STATED GOAL: Can the data below be echoed back word for word?

RECORDED DATA:
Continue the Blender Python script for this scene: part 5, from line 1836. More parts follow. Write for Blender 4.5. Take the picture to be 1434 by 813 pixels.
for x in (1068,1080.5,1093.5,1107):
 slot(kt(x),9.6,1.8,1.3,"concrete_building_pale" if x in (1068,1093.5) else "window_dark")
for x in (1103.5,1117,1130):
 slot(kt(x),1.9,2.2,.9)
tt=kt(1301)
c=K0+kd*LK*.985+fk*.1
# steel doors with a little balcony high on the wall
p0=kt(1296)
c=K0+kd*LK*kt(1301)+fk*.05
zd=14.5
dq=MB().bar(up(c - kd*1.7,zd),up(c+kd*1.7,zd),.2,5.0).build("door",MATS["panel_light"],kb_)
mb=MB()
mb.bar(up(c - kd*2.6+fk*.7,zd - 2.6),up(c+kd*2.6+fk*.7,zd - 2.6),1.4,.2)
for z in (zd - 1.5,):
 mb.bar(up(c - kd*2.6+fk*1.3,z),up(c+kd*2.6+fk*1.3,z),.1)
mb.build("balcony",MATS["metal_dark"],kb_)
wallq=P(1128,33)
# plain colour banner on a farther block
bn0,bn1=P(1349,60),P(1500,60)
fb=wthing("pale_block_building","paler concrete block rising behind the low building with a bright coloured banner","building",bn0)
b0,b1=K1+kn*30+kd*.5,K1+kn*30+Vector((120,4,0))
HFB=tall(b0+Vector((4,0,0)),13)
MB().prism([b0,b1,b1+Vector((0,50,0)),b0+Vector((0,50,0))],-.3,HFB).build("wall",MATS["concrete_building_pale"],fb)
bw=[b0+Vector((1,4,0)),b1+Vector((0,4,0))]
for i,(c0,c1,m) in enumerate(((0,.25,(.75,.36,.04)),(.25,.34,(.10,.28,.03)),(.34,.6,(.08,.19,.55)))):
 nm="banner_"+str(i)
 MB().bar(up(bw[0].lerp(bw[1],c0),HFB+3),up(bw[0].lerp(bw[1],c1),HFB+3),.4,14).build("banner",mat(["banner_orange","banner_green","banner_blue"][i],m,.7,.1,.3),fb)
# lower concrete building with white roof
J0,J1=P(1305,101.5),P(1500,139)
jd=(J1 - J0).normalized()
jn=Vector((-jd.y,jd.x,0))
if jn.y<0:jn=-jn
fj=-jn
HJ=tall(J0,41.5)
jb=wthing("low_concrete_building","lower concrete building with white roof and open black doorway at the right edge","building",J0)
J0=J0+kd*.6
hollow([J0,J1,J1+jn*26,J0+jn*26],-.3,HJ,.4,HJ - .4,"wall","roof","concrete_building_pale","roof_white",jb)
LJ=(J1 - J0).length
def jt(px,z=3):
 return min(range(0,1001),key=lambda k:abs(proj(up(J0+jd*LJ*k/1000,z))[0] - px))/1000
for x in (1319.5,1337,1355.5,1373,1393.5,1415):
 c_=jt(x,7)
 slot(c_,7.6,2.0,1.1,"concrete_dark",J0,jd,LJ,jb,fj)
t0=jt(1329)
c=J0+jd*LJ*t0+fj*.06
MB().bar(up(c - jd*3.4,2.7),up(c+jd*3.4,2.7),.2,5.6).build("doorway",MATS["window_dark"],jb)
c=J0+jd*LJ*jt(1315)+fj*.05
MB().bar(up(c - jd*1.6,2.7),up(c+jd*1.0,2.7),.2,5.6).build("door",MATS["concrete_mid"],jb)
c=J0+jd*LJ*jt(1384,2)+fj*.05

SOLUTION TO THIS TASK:
Continue the Blender Python script for this scene: part 5, from line 1836. More parts follow. Write for Blender 4.5. Take the picture to be 1434 by 813 pixels.
for x in (1068,1080.5,1093.5,1107):
 slot(kt(x),9.6,1.8,1.3,"concrete_building_pale" if x in (1068,1093.5) else "window_dark")
for x in (1103.5,1117,1130):
 slot(kt(x),1.9,2.2,.9)
tt=kt(1301)
c=K0+kd*LK*.985+fk*.1
# steel doors with a little balcony high on the wall
p0=kt(1296)
c=K0+kd*LK*kt(1301)+fk*.05
zd=14.5
dq=MB().bar(up(c - kd*1.7,zd),up(c+kd*1.7,zd),.2,5.0).build("door",MATS["panel_light"],kb_)
mb=MB()
mb.bar(up(c - kd*2.6+fk*.7,zd - 2.6),up(c+kd*2.6+fk*.7,zd - 2.6),1.4,.2)
for z in (zd - 1.5,):
 mb.bar(up(c - kd*2.6+fk*1.3,z),up(c+kd*2.6+fk*1.3,z),.1)
mb.build("balcony",MATS["metal_dark"],kb_)
wallq=P(1128,33)
# plain colour banner on a farther block
bn0,bn1=P(1349,60),P(1500,60)
fb=wthing("pale_block_building","paler concrete block rising behind the low building with a bright coloured banner","building",bn0)
b0,b1=K1+kn*30+kd*.5,K1+kn*30+Vector((120,4,0))
HFB=tall(b0+Vector((4,0,0)),13)
MB().prism([b0,b1,b1+Vector((0,50,0)),b0+Vector((0,50,0))],-.3,HFB).build("wall",MATS["concrete_building_pale"],fb)
bw=[b0+Vector((1,4,0)),b1+Vector((0,4,0))]
for i,(c0,c1,m) in enumerate(((0,.25,(.75,.36,.04)),(.25,.34,(.10,.28,.03)),(.34,.6,(.08,.19,.55)))):
 nm="banner_"+str(i)
 MB().bar(up(bw[0].lerp(bw[1],c0),HFB+3),up(bw[0].lerp(bw[1],c1),HFB+3),.4,14).build("banner",mat(["banner_orange","banner_green","banner_blue"][i],m,.7,.1,.3),fb)
# lower concrete building with white roof
J0,J1=P(1305,101.5),P(1500,139)
jd=(J1 - J0).normalized()
jn=Vector((-jd.y,jd.x,0))
if jn.y<0:jn=-jn
fj=-jn
HJ=tall(J0,41.5)
jb=wthing("low_concrete_building","lower concrete building with white roof and open black doorway at the right edge","building",J0)
J0=J0+kd*.6
hollow([J0,J1,J1+jn*26,J0+jn*26],-.3,HJ,.4,HJ - .4,"wall","roof","concrete_building_pale","roof_white",jb)
LJ=(J1 - J0).length
def jt(px,z=3):
 return min(range(0,1001),key=lambda k:abs(proj(up(J0+jd*LJ*k/1000,z))[0] - px))/1000
for x in (1319.5,1337,1355.5,1373,1393.5,1415):
 c_=jt(x,7)
 slot(c_,7.6,2.0,1.1,"concrete_dark",J0,jd,LJ,jb,fj)
t0=jt(1329)
c=J0+jd*LJ*t0+fj*.06
MB().bar(up(c - jd*3.4,2.7),up(c+jd*3.4,2.7),.2,5.6).build("doorway",MATS["window_dark"],jb)
c=J0+jd*LJ*jt(1315)+fj*.05
MB().bar(up(c - jd*1.6,2.7),up(c+jd*1.0,2.7),.2,5.6).build("door",MATS["concrete_mid"],jb)
c=J0+jd*LJ*jt(1384,2)+fj*.05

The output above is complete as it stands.